Appearance: hazy, warm straw, bubbly

The Fauna seems like a tremendously active cider. I can see tiny bubbles racing for the surface through the mild haze and warm straw color. It pours with a little bubble, but the mousse dissipates quickly.

Aromas: Malic acid, minerality, rock candy, fresh apple

This cider is brimming over with interesting scents! The first smell I notice is rock candy & malic acid in the attack, followed by something funky and more deeply minerally. Overall, it’s an austere set of smells that concludes with a sense of cold, sharpened apple.

Sweetness/dryness: Dry

This is a nice dry cider. It’s neither harsh nor deceptively fruit forward.  

Flavors and drinking experience: high acid, pineapple, mild tannins, bitterness on the finish

The Fauna taste well-balanced and admirably restrained. Yes, the cider has high acid, but it’s balanced by also being very mildly tannic with a low, bitter finish. I appreciate the fruity acids that remind me of pineapple. The flavors are light and immediate for the most part. I do insist that the cider be poured from its serving container. Drinking from the bottle robs the experience of its best parts, so use a glass.
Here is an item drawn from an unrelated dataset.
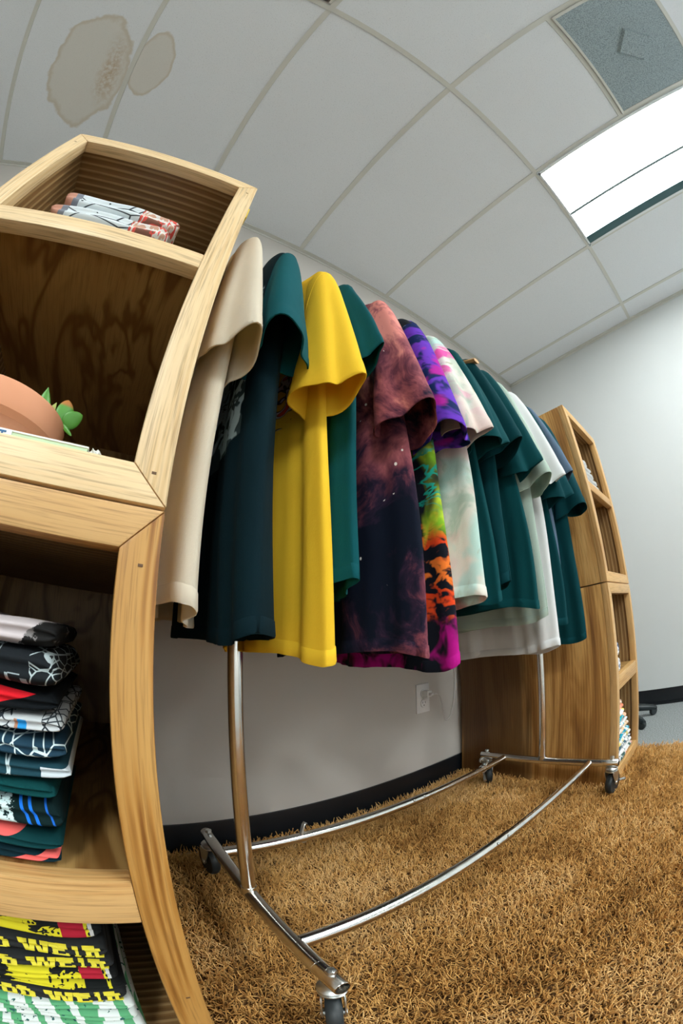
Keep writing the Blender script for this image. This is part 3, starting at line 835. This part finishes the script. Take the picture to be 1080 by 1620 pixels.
# --- lower near compartment stack (on the shelf at z=.409), right edge x ~ -.045
SB = .398; ZF = .4
m = NM('pinkish_white_print', .85, .2); x, y, z = m.sep()
nn = m.noise(70, m.mapv((1, .3, 1)), 5, .7)
q = m.math('SUBTRACT', m.math('ADD', x, m.mul(nn, .022)), m.mul(z, .95))
m.col(m.mix(m.ss(q, .0895, .0905), (.52, .47, .48), m.mix(m.ss(nn, .57, .60), (.010, .010, .010), (.20, .19, .19)))); PK = m.m
BLK = lines_mat('black_line_art_print', (.010, .014, .018), (.42, .50, .52), 62, .035, (.064, .092), [(.070, .073, .003, .012, (.35, .42, .45)), (.073, .088, .0025, .0035, (.35, .42, .45)), (.073, .084, .0115, .0125, (.35, .42, .45)), (.084, .090, .003, .009, (.30, .36, .40))])
REDB = band_mat('black_red_swoosh_print', (.004, .006, .008), [])
x, y, z = REDB.sep(); tp = REDB.math('MULTIPLY', REDB.math('SUBTRACT', .096, x), .19)
dd_ = REDB.math('ABSOLUTE', REDB.math('SUBTRACT', z, REDB.math('ADD', .0175, REDB.mul(REDB.math('SUBTRACT', x, .094), .13))))
REDB.col(REDB.mix(REDB.math('LESS_THAN', dd_, tp), REDB.b.inputs['Base Color'].links[0].from_socket, (.66, .012, .022))); REDB = REDB.m
WCAR = lines_mat('white_cartoon_print', (.62, .66, .68), (.03, .04, .05), 90, .05, (.072, .100), [(.078, .086, .0, .0125, (.02, .27, .62)), (.075, .078, .0, .0125, (.40, .20, .12))])
BLN = lines_mat('blue_line_art_print', (.014, .050, .085), (.62, .76, .78), 55, .035)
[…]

I also love the Fauna’s small but pervasive bubbles. They enliven the experience in a big way.

I enjoyed my cider while I was perusing a game book before playing some table-top role play awesomeness with faraway friends. I'm sure no one is surprised by that level of nerdiness, but I have to own up. I think it would also go well with a hearty minestrone soup and good bread.